PROBLEM DESCRIPTION = Copy out all of the material, matching it word for word.

MATERIAL FOR THIS EXERCISE =
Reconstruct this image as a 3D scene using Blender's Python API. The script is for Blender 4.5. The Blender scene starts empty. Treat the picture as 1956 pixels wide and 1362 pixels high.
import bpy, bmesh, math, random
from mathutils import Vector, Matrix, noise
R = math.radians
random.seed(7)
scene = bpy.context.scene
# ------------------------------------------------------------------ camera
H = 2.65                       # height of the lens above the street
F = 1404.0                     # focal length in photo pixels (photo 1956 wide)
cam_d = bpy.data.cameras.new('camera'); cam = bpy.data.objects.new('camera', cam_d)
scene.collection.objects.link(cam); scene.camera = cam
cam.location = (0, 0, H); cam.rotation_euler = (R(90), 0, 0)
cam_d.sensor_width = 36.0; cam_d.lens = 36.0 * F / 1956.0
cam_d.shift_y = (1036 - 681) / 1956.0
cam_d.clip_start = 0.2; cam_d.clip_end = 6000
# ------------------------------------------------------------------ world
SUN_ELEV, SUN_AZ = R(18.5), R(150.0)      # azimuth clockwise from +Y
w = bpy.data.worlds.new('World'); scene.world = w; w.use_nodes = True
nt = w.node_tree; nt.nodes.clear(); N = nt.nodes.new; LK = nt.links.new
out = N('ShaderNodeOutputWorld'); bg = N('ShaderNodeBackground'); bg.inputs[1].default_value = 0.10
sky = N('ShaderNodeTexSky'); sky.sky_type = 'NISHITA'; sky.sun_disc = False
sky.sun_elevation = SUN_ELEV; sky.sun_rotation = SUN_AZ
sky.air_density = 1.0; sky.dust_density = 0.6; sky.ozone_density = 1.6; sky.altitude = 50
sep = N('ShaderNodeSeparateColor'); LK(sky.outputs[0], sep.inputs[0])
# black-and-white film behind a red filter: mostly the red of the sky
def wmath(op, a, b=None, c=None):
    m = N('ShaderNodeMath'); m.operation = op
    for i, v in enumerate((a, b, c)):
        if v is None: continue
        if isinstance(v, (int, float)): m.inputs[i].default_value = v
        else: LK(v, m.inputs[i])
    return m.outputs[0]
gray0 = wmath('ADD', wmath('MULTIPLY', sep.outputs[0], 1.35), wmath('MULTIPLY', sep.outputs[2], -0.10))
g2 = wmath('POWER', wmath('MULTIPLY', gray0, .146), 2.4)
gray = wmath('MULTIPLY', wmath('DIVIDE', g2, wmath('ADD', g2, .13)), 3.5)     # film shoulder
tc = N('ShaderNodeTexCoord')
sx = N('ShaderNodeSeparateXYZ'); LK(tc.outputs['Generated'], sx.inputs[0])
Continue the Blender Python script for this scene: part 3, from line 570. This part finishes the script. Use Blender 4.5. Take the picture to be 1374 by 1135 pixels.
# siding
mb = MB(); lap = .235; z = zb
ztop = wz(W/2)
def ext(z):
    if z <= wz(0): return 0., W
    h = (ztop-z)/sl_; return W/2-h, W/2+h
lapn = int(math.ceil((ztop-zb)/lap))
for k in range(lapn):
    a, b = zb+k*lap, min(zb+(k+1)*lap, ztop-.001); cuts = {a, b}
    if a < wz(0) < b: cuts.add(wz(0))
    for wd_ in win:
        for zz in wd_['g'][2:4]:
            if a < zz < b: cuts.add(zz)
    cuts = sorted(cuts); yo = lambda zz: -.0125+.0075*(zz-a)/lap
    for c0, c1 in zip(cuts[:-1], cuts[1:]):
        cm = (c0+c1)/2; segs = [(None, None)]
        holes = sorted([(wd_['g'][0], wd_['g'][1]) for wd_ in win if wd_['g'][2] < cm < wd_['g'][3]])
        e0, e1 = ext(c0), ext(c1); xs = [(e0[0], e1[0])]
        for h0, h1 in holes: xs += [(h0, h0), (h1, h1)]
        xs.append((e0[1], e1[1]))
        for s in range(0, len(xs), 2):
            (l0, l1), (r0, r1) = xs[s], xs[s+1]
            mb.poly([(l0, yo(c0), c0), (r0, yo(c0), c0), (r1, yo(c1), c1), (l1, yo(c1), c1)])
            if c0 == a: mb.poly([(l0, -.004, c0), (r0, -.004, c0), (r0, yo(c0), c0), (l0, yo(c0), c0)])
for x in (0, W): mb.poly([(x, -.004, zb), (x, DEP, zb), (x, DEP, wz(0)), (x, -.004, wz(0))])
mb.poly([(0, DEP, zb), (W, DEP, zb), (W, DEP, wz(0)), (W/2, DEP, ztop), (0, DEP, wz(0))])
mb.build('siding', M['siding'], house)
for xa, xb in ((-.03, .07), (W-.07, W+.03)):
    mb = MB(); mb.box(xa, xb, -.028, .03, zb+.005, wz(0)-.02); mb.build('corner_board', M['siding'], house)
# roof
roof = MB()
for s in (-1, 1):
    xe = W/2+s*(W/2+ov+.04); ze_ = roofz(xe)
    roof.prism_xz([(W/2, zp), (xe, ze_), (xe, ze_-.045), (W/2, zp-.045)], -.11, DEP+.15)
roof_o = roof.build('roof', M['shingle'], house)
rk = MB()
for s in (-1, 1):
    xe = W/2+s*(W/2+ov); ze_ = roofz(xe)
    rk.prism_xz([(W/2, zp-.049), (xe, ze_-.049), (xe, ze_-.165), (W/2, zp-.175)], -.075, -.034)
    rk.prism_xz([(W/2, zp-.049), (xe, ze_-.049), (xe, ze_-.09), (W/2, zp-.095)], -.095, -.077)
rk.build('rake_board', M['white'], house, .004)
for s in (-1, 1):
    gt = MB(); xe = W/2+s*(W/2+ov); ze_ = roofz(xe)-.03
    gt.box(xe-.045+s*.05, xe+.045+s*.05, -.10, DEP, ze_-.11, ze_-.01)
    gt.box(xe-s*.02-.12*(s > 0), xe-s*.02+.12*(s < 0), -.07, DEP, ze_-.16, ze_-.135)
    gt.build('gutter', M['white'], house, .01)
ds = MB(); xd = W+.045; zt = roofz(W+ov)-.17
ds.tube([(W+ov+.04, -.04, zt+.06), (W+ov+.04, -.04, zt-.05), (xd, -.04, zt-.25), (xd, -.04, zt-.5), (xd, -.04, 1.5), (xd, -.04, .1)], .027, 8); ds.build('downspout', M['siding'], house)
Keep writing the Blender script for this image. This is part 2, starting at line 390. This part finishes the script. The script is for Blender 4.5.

ANSWER TO THIS PROBLEM =
Reconstruct this image as a 3D scene using Blender's Python API. The script is for Blender 4.5. The Blender scene starts empty. Treat the picture as 1956 pixels wide and 1362 pixels high.
import bpy, bmesh, math, random
from mathutils import Vector, Matrix, noise
R = math.radians
random.seed(7)
scene = bpy.context.scene
# ------------------------------------------------------------------ camera
H = 2.65                       # height of the lens above the street
F = 1404.0                     # focal length in photo pixels (photo 1956 wide)
cam_d = bpy.data.cameras.new('camera'); cam = bpy.data.objects.new('camera', cam_d)
scene.collection.objects.link(cam); scene.camera = cam
cam.location = (0, 0, H); cam.rotation_euler = (R(90), 0, 0)
cam_d.sensor_width = 36.0; cam_d.lens = 36.0 * F / 1956.0
cam_d.shift_y = (1036 - 681) / 1956.0
cam_d.clip_start = 0.2; cam_d.clip_end = 6000
# ------------------------------------------------------------------ world
SUN_ELEV, SUN_AZ = R(18.5), R(150.0)      # azimuth clockwise from +Y
w = bpy.data.worlds.new('World'); scene.world = w; w.use_nodes = True
nt = w.node_tree; nt.nodes.clear(); N = nt.nodes.new; LK = nt.links.new
out = N('ShaderNodeOutputWorld'); bg = N('ShaderNodeBackground'); bg.inputs[1].default_value = 0.10
sky = N('ShaderNodeTexSky'); sky.sky_type = 'NISHITA'; sky.sun_disc = False
sky.sun_elevation = SUN_ELEV; sky.sun_rotation = SUN_AZ
sky.air_density = 1.0; sky.dust_density = 0.6; sky.ozone_density = 1.6; sky.altitude = 50
sep = N('ShaderNodeSeparateColor'); LK(sky.outputs[0], sep.inputs[0])
# black-and-white film behind a red filter: mostly the red of the sky
def wmath(op, a, b=None, c=None):
    m = N('ShaderNodeMath'); m.operation = op
    for i, v in enumerate((a, b, c)):
        if v is None: continue
        if isinstance(v, (int, float)): m.inputs[i].default_value = v
        else: LK(v, m.inputs[i])
    return m.outputs[0]
gray0 = wmath('ADD', wmath('MULTIPLY', sep.outputs[0], 1.35), wmath('MULTIPLY', sep.outputs[2], -0.10))
g2 = wmath('POWER', wmath('MULTIPLY', gray0, .146), 2.4)
gray = wmath('MULTIPLY', wmath('DIVIDE', g2, wmath('ADD', g2, .13)), 3.5)     # film shoulder
tc = N('ShaderNodeTexCoord')
sx = N('ShaderNodeSeparateXYZ'); LK(tc.outputs['Generated'], sx.inputs[0])
Continue the Blender Python script for this scene: part 3, from line 570. This part finishes the script. Use Blender 4.5. Take the picture to be 1374 by 1135 pixels.
# siding
mb = MB(); lap = .235; z = zb
ztop = wz(W/2)
def ext(z):
    if z <= wz(0): return 0., W
    h = (ztop-z)/sl_; return W/2-h, W/2+h
lapn = int(math.ceil((ztop-zb)/lap))
for k in range(lapn):
    a, b = zb+k*lap, min(zb+(k+1)*lap, ztop-.001); cuts = {a, b}
    if a < wz(0) < b: cuts.add(wz(0))
    for wd_ in win:
        for zz in wd_['g'][2:4]:
            if a < zz < b: cuts.add(zz)
    cuts = sorted(cuts); yo = lambda zz: -.0125+.0075*(zz-a)/lap
    for c0, c1 in zip(cuts[:-1], cuts[1:]):
        cm = (c0+c1)/2; segs = [(None, None)]
        holes = sorted([(wd_['g'][0], wd_['g'][1]) for wd_ in win if wd_['g'][2] < cm < wd_['g'][3]])
        e0, e1 = ext(c0), ext(c1); xs = [(e0[0], e1[0])]
        for h0, h1 in holes: xs += [(h0, h0), (h1, h1)]
        xs.append((e0[1], e1[1]))
        for s in range(0, len(xs), 2):
            (l0, l1), (r0, r1) = xs[s], xs[s+1]
            mb.poly([(l0, yo(c0), c0), (r0, yo(c0), c0), (r1, yo(c1), c1), (l1, yo(c1), c1)])
            if c0 == a: mb.poly([(l0, -.004, c0), (r0, -.004, c0), (r0, yo(c0), c0), (l0, yo(c0), c0)])
for x in (0, W): mb.poly([(x, -.004, zb), (x, DEP, zb), (x, DEP, wz(0)), (x, -.004, wz(0))])
mb.poly([(0, DEP, zb), (W, DEP, zb), (W, DEP, wz(0)), (W/2, DEP, ztop), (0, DEP, wz(0))])
mb.build('siding', M['siding'], house)
for xa, xb in ((-.03, .07), (W-.07, W+.03)):
    mb = MB(); mb.box(xa, xb, -.028, .03, zb+.005, wz(0)-.02); mb.build('corner_board', M['siding'], house)
# roof
roof = MB()
for s in (-1, 1):
    xe = W/2+s*(W/2+ov+.04); ze_ = roofz(xe)
    roof.prism_xz([(W/2, zp), (xe, ze_), (xe, ze_-.045), (W/2, zp-.045)], -.11, DEP+.15)
roof_o = roof.build('roof', M['shingle'], house)
rk = MB()
for s in (-1, 1):
    xe = W/2+s*(W/2+ov); ze_ = roofz(xe)
    rk.prism_xz([(W/2, zp-.049), (xe, ze_-.049), (xe, ze_-.165), (W/2, zp-.175)], -.075, -.034)
    rk.prism_xz([(W/2, zp-.049), (xe, ze_-.049), (xe, ze_-.09), (W/2, zp-.095)], -.095, -.077)
rk.build('rake_board', M['white'], house, .004)
for s in (-1, 1):
    gt = MB(); xe = W/2+s*(W/2+ov); ze_ = roofz(xe)-.03
    gt.box(xe-.045+s*.05, xe+.045+s*.05, -.10, DEP, ze_-.11, ze_-.01)
    gt.box(xe-s*.02-.12*(s > 0), xe-s*.02+.12*(s < 0), -.07, DEP, ze_-.16, ze_-.135)
    gt.build('gutter', M['white'], house, .01)
ds = MB(); xd = W+.045; zt = roofz(W+ov)-.17
ds.tube([(W+ov+.04, -.04, zt+.06), (W+ov+.04, -.04, zt-.05), (xd, -.04, zt-.25), (xd, -.04, zt-.5), (xd, -.04, 1.5), (xd, -.04, .1)], .027, 8); ds.build('downspout', M['siding'], house)
Keep writing the Blender script for this image. This is part 2, starting at line 390. This part finishes the script. The script is for Blender 4.5.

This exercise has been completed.